Así, pues, las condiciones estaban dadas para la apuesta de Ortega, que puso sus primeros maniquíes en la tienda Gath & Chávez, que vendía ropa exclusiva traída de París en la esquina de Huérfanos con Estado. El revuelo no se tardó en llegar. Los vecinos lo encontraban escandaloso, sexualmente provocador y sin sentido. Pero ellos no se quedaron en el disgusto, las señoras con sombreros de flores y los hombres con pañuelos en el bolsillo de la chaqueta organizaron una protesta al frente del local donde estaban los maniquíes de don Jacinto. Metieron bulla, hicieron pancartas, hablaron fuerte con la papa en la boca y pusieron el grito en el cielo cuando vieron que, además, los maniquíes eran más lindos que ellos mismos.

Así y todo, sus primeros modelos fueron fabricados en cerolaque, una mezcla de cera, laca y ácidos que se derretía con el sol y los focos. Tenían ojos de vidrio, implantes de dientes y pelo natural. Hasta patillas. Lucían formas realistas, suaves y estilizadas, con bustos pequeños para no horrorizar a la gente, caderas estrechas y piernas y brazos firmes.

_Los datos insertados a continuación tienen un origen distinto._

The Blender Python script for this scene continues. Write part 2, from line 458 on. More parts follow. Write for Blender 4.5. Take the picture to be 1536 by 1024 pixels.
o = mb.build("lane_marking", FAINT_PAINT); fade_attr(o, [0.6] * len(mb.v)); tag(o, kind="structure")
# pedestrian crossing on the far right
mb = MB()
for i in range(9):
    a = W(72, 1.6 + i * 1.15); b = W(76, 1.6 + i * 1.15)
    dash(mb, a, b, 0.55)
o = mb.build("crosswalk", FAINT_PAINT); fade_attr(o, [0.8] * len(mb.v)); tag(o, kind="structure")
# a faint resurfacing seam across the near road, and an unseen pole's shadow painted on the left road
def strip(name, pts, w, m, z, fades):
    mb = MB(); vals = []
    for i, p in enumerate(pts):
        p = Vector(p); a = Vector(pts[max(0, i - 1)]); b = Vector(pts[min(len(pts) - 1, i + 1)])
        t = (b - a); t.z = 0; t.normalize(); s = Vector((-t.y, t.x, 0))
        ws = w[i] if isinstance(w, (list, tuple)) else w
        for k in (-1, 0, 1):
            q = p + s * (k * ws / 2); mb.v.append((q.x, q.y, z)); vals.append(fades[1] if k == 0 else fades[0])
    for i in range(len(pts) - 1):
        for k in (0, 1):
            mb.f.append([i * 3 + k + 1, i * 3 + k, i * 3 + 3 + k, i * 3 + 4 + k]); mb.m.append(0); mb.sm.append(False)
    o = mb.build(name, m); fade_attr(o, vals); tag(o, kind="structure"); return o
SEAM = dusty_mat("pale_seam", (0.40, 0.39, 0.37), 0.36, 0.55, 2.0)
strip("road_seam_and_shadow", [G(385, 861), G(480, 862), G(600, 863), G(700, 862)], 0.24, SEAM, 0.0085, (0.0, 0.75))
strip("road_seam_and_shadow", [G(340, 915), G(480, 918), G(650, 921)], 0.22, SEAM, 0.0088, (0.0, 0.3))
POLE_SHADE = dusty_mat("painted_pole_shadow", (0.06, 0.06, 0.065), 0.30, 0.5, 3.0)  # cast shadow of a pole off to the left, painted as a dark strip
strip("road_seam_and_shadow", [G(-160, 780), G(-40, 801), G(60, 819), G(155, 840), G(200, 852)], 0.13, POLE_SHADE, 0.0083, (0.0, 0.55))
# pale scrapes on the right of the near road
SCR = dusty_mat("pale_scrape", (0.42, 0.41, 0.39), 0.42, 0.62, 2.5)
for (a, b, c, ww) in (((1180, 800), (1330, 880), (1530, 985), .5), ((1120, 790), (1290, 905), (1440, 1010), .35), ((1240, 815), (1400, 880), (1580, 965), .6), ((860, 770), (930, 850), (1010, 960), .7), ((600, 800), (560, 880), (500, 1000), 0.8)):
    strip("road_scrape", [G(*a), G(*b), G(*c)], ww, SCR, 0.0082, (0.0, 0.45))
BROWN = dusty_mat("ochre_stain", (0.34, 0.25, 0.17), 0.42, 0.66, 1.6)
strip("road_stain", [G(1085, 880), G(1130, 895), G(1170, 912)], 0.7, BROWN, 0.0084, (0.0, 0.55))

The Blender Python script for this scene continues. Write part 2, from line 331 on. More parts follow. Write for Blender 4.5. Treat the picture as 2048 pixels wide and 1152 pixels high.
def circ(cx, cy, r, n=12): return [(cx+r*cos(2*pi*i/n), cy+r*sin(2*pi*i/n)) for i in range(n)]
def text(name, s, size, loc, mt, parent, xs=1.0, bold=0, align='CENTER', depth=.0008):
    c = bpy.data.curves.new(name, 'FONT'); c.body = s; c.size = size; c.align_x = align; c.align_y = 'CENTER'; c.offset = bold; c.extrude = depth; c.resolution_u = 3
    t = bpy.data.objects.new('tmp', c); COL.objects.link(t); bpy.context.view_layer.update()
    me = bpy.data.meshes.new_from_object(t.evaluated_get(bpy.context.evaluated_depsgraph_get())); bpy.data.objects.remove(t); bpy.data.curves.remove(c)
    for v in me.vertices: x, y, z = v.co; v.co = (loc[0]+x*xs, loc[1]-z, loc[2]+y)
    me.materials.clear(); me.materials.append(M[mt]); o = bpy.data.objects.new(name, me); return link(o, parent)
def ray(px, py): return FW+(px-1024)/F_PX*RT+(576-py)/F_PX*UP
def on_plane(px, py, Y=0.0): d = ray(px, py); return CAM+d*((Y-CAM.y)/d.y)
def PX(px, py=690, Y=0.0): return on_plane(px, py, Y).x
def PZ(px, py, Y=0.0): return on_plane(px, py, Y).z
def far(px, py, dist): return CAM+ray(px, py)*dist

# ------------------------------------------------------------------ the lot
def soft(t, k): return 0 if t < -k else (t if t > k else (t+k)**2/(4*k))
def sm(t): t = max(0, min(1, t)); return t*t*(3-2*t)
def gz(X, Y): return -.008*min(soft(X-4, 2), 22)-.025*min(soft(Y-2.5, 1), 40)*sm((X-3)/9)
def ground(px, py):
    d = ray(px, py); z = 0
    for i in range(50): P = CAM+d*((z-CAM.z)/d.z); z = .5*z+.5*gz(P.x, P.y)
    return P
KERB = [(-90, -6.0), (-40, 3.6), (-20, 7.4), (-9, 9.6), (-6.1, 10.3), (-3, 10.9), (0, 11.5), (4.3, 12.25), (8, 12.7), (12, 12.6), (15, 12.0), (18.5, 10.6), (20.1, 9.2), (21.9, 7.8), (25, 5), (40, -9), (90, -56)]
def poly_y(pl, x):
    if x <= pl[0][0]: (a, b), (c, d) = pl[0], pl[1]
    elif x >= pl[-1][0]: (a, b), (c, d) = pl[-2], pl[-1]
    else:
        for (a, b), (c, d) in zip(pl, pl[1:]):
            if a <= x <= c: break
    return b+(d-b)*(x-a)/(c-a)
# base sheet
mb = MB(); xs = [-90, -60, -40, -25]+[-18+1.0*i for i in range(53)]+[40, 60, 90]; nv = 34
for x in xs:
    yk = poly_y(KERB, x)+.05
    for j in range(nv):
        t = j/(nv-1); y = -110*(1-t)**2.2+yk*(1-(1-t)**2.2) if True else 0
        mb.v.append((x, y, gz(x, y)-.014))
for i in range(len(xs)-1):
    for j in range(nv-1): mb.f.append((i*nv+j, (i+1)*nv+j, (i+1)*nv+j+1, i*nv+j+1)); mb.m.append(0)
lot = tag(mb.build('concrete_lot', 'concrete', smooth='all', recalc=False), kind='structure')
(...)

Años más tarde, cuando este oficio se había aceptado e incluso popularizado, todo el mundo quería tener su propio maniquí en casa. Una de las clientes frecuentes era Ester Rodríguez, esposa del ex Presidente Arturo Alessandri, quien mandaba a hacer réplicas de sí misma. Esa misma costumbre la imitó Pinochet, quien se encargó uno para que sus modistos le hicieran la ropa a la perfección.

Ahora último ningún presidente se ha mandado a hacer uno. “El diseñador de Cecilia Morel, Luciano Brancoli, nos dijo que encargaría un maniquí a la medida de ella para hacerle sus vestidos. Pero aún no pasa nada. ¿Y Piñera? No ha dicho que quiera alguno, pero sí es que quiere, habría que fabricarle uno especial a él, por los bracitos cortos que tiene, jajaja”, reflexiona Alfredo Ortega, uno de los tataranietos del fundador de la empresa y actual dueño.

Tan reales son sus modelos, hechos actualmente de poliéster y reforzados con fibra de vidrio, que hasta ahora hay gente que piensa que son personas de verdad. Incluso, hace unos años llegó un señor de provincia, bien huaso, recién salido del tren, pidiendo hablar con Alfredo. Se había enamorado de un maniquí que estaba en la tienda La Maravilla, una de las mejores de Linares. Pero no sólo era eso. En las noches tenía sueños cochinos en los que la maniquí salía de la vitrina para irse a acostar con él.  Y se volvió loco. “Él contaba que amanecía todo manchado ahí y como era evangélico, se sentía súper mal por eso. Así que vino donde nosotros para que no hiciéramos nunca más una maniquí como esa, porque era pecadora y lo hacía caer a él en pecado. Quería que lo exorcizáramos. Al final, le dijimos que sí, que íbamos a romper el mono y que se fuera tranquilo”, cuenta Alfredo. Pero ese tipo de anécdotas siempre ocurren. “Hay veces que dejas a los tipos solos y los pillai tocando a la monas, jaja”.